Sputtering utterances of incoherent profanities, Mark fixed the pipes, after I had bailed the spring out, only later to have the sudden drop in water pressure reveal that the fix had not been a success. This scene repeated itself five times over the next three days, and with the sixth repair, holding our fingers crossed, it would hopefully be the last. 
Then the hot tub motor died. Then the pool pump died. The hot wire fence system was kaput. It was looking for a moment there that getting away on my birthday was not going to be in the cards. We simply could not leave a non functioning farm system to someone who was to care for animals and such in our absence, with no water for the critters and, the thoughts of returning to a pool standing for a summer week with no chlorine gave visions of swimming in primordial soup an undesirable thought. Stuff had to be fixed or there was no leaving. That, is life on the farm.

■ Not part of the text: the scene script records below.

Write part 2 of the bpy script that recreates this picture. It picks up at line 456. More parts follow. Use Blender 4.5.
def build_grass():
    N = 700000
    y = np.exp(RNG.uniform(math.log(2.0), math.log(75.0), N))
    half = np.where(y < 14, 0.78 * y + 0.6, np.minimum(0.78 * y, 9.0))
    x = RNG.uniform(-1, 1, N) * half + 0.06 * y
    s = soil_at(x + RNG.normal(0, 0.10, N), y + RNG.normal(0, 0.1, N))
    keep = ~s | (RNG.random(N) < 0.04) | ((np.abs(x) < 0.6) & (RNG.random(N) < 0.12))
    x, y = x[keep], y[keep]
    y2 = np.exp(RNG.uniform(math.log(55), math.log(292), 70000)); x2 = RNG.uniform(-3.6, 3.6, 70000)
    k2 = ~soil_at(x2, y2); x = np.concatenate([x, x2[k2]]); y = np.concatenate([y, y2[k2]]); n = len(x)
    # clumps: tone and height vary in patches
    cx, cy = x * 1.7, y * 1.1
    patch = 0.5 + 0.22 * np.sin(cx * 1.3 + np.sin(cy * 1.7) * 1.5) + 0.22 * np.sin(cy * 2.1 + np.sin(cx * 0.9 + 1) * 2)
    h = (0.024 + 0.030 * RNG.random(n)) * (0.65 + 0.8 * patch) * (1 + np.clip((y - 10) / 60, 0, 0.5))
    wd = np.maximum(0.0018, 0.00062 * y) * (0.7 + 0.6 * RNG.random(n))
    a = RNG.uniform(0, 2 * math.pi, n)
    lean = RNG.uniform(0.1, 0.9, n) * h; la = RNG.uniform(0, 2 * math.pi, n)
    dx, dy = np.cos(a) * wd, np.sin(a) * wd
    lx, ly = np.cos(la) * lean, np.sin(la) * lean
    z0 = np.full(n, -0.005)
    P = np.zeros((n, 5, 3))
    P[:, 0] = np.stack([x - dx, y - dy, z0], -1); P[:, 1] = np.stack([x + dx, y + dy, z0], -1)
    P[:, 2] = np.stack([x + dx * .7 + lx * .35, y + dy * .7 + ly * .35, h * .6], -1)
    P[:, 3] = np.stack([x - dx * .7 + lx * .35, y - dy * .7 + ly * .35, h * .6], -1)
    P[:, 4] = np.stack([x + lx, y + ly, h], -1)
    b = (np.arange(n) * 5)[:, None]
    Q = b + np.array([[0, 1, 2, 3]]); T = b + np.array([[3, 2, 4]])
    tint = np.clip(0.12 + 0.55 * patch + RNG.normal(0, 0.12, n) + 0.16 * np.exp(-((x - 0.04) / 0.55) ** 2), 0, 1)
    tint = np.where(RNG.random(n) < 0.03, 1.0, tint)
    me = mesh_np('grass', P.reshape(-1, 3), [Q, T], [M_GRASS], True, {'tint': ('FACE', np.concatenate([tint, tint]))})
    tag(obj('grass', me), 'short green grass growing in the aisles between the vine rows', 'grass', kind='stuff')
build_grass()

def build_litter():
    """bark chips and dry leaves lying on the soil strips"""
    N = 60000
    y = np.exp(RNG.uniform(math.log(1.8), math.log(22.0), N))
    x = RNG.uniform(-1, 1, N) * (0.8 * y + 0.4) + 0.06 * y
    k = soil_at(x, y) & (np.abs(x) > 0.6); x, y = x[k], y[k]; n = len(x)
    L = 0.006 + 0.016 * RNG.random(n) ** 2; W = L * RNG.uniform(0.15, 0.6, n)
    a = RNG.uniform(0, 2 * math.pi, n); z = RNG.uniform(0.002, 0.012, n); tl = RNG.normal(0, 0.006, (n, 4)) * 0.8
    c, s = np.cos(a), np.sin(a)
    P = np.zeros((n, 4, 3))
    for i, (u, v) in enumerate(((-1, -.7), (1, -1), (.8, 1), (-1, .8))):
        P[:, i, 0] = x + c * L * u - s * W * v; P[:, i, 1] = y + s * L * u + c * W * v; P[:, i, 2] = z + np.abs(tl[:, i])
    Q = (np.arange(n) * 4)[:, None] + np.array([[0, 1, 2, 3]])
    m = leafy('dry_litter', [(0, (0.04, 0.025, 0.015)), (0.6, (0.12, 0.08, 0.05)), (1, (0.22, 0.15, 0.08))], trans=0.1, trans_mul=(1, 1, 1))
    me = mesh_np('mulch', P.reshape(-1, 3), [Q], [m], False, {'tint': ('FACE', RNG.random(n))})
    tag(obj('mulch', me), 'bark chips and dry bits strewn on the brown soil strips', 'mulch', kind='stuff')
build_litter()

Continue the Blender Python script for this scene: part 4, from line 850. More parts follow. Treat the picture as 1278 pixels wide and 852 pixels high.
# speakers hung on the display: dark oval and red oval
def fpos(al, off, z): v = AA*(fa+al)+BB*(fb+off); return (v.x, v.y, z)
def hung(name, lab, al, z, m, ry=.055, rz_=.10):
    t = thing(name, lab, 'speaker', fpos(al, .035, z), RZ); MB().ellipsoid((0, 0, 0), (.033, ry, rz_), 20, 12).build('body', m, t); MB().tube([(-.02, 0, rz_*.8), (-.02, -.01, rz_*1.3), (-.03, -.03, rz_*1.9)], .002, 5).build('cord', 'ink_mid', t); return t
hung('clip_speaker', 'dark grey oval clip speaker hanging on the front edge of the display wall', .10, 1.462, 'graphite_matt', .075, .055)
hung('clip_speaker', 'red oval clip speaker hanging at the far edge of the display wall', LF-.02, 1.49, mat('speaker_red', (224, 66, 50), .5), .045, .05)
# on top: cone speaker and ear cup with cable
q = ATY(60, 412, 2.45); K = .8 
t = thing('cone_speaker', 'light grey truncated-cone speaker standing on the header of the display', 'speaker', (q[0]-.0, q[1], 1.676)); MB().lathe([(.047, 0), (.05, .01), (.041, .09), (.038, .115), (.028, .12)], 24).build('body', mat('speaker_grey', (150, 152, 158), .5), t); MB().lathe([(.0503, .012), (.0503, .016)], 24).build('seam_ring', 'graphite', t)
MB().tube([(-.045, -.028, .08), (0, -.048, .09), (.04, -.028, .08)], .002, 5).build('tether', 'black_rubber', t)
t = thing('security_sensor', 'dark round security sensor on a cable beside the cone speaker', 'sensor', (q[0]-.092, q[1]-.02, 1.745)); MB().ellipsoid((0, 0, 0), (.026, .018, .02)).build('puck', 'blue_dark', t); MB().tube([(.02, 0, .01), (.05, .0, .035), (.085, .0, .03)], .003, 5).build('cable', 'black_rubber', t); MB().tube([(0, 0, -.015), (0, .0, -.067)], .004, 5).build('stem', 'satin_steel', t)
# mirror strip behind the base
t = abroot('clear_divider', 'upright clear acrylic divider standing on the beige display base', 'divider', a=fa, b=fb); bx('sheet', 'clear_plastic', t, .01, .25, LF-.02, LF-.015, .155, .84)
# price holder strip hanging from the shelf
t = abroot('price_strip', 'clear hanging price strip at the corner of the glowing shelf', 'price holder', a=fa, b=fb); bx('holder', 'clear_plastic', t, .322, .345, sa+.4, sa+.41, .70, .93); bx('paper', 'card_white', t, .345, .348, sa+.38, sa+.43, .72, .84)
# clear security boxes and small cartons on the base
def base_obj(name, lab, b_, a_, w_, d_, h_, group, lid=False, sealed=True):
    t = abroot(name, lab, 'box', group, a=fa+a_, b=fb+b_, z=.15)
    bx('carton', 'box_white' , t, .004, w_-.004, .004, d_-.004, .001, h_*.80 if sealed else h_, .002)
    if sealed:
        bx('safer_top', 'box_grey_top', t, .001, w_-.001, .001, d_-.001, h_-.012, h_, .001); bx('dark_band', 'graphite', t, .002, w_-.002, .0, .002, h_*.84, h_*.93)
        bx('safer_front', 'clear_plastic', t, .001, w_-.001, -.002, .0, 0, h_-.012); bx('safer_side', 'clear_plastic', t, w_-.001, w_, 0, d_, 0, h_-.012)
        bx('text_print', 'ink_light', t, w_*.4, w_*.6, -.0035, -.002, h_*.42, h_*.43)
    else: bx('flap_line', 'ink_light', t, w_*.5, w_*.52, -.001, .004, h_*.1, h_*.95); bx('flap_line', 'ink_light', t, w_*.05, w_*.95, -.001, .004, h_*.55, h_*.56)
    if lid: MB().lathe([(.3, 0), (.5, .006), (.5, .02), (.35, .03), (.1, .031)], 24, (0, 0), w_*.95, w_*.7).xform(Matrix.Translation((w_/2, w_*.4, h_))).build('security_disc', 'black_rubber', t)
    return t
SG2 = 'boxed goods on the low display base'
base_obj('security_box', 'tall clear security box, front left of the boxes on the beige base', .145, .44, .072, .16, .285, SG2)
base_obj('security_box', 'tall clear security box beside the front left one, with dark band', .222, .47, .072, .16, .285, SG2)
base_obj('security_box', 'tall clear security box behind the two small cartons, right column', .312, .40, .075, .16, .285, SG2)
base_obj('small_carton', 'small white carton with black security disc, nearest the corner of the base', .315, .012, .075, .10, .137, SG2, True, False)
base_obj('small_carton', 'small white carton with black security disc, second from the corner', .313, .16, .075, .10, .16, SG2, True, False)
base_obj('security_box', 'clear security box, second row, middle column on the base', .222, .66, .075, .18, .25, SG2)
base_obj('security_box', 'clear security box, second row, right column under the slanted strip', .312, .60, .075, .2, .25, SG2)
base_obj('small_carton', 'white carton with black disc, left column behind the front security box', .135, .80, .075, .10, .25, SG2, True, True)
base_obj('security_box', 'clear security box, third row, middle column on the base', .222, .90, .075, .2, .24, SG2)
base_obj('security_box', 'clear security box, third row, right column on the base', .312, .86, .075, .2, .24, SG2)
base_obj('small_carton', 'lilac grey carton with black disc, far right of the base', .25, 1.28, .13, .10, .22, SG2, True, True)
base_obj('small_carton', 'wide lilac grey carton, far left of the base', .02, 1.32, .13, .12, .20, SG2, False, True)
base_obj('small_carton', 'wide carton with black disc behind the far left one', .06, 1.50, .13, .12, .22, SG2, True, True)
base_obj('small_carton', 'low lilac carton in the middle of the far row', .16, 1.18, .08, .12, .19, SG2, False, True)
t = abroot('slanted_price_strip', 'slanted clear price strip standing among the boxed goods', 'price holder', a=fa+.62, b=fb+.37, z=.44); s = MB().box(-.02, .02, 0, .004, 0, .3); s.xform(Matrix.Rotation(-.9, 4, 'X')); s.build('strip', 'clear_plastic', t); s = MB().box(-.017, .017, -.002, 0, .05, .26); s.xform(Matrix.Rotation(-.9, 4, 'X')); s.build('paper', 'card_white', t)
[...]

In order to get out of town, it would take an extra day, no getting away on my birthday, fix things we would, and leave on the next day. My birthday was a work day. All details of maintenance and repair that could be done to maintain function were finally done. I had picked up some major lobsters to console my disappointment at not being in the mountains for my birthday. A bottle of Brut poolside, birthday suit on, then steamed lobsters, and life was getting back to tolerable  again. The next morning we were out of there, despite the looks of betrayal from Heidi, the shepherd, who had known we were up to no good very early on and gave strong disapproval at our notion of escaping without her. Jack, had no idea of our abandoning the pack, and looked fairly happy despite his being covered with some sticky seed pod, like a cockle burr, but not as prickely. It just made him look fairly ridiculous and will require a good dose of scissor use to clean him up, when, I return. 
It actually turned into a mid day escape. We tossed an imaginary coin to decide which route to head north east with. Taking the interstate for the bulk of the hot part, we headed towards Chattanooga, and once there, after waiting in a parking lot on the interstate after they cleaned a wreck up the road some six miles ahead, we opted for the side roads, the road less traveled. Once off, everything changed. It was finally time to relax and take in the scenery.
Flat land finally gave way to long sweeps of rolling hills and off in the distance to the north east we could see the Smokies outline, blue shadows against a purple evening sky. We headed straight towards an almost full moon, just rising above these hills.  Restaurants were at a shortage on this road we took, and it was getting late when we finally found a road side dinner that had lots of folks and old cars in the lot. 
The cars in the lot were of varying vintages from general restored antiques to souped up jalopies, their proud owners in their air brushed t shirts standing by each of their chariots, each car a work of love and time spent on a quest of a romantic dream.
We went into the tiny diner, sat at a floral plastic covered table and we asked the few remaining waiters and waitresses what was good. The hamburger was, we were told. We ordered ours with cheese, and mixed our sides of fries and tater tots. Our choices of drink was coke, or coke. Not wanting a sugar buzz, we pled for water and waited on our culinary experience to begin.
I looked around the room and took in the decorating, tin car tags from all over the US, most from the 70’s adorned the walls. An ancient coke box stood against one wall, and a large man in the kitchen was busy flipping our burgers while young waitresses in bad t-shirts that revealed an ample girth line over tightly waisted low cut jeans, excelling in the form of the classic muffin top, cleaned the tables for the night, and checked their tips for their evenings work. The hamburgers and tots were simple and wonderful. Our entire dinner was less than twelve bucks, and was high on the satisfaction meter. 
We rolled on to the hotel of our improvised destination and called it a night. Tomorrow we will adventure into the park where we will check out Cades Cove and Clingman’s Dome, in no particular order of precedence with no particular goal in mind. We are just floating through, the beginning of a vacation.